Lights-out for lectures at Curtin U

It’s part of a big plan to teach industry-engaged, grad employment focused courses

The final draft of a blended-learning model proposes no more lectures by the end of 2021.

They will be replaced by “Curtin talks,” “ten to 15 minute videos based on a single topic or concept” with students required to watch two-three a week.  While 70 per cent of a unit will still be “class time, specialised labs, specialised teaching spaces,” the university proposes using Curtin-created packaged content; micro-credentials and MOOCs and micromasters available via edX.

It’s all part of a plan to focus on graduate outcomes, “learning technologies will be relevant to the course and real world skill requirements of the students,” with assessment “focused on employability.
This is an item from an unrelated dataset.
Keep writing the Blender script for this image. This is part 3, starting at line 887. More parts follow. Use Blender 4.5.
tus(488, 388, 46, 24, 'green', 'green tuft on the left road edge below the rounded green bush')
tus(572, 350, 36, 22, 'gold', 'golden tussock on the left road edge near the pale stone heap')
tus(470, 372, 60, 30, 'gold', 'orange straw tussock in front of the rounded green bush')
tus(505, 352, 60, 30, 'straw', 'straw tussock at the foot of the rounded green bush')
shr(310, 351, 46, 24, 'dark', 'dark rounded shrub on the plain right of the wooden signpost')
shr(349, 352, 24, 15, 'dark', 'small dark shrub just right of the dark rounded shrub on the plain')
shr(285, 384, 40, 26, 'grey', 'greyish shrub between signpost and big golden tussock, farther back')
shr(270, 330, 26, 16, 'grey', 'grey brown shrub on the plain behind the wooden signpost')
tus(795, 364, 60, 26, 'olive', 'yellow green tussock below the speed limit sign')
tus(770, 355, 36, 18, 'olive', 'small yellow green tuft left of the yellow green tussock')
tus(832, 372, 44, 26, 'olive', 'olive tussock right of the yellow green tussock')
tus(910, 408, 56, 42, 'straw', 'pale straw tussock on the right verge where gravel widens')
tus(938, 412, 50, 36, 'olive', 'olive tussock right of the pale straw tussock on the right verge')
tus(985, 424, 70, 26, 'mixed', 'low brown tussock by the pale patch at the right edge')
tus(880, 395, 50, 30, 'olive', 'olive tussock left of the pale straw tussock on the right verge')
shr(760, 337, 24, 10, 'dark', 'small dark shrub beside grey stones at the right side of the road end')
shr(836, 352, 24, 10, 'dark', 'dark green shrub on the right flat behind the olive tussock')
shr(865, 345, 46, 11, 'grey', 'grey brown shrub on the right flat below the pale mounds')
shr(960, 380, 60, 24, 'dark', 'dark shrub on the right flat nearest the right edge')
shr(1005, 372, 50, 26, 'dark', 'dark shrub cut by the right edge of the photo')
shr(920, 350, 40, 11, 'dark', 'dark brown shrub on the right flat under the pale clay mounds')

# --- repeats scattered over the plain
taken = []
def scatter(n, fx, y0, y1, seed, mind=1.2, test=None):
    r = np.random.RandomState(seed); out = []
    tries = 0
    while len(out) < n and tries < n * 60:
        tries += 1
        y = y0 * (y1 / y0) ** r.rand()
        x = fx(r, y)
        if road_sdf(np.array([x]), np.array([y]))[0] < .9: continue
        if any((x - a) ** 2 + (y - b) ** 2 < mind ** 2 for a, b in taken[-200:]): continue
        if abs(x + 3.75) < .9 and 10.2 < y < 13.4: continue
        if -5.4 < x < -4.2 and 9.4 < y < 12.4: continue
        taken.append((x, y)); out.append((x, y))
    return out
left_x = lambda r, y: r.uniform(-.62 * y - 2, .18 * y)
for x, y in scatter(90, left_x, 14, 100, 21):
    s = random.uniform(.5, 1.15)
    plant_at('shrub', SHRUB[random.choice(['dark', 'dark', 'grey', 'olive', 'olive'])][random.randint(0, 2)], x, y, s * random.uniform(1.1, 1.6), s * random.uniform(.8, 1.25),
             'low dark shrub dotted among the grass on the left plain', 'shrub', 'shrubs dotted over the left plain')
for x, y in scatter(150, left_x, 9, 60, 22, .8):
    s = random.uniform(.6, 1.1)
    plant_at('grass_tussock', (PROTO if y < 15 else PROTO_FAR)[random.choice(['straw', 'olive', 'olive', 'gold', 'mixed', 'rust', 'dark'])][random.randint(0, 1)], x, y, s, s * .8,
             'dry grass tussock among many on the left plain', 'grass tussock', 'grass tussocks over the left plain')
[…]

Assessment “tasks will reflect the practices of the discipline or profession the course is designed around.”

And by 2026, “each course will have a curriculum that has been co-designed via industry collaboration.” To prepare students for the workforce, there will be at least one “authentic industry engagement each semester,” defined as, “internships/practicums/innovative WIL approaches/fieldwork/industry collaboration).”

To which a learned reader asks, who will be organising all of the activities and how will all the on-line course content be managed and presented in ways that make students and academics partners in a, “a collaborative relationship with a shared responsibility for learning and teaching.”

The LR suggests there may be a permanent staff savings dimension to the plan, with assessment, design and industry liaison managed by casual staff.

Also in WA, Murdoch U is also working towards way less lecturing from next year (CMM October 9).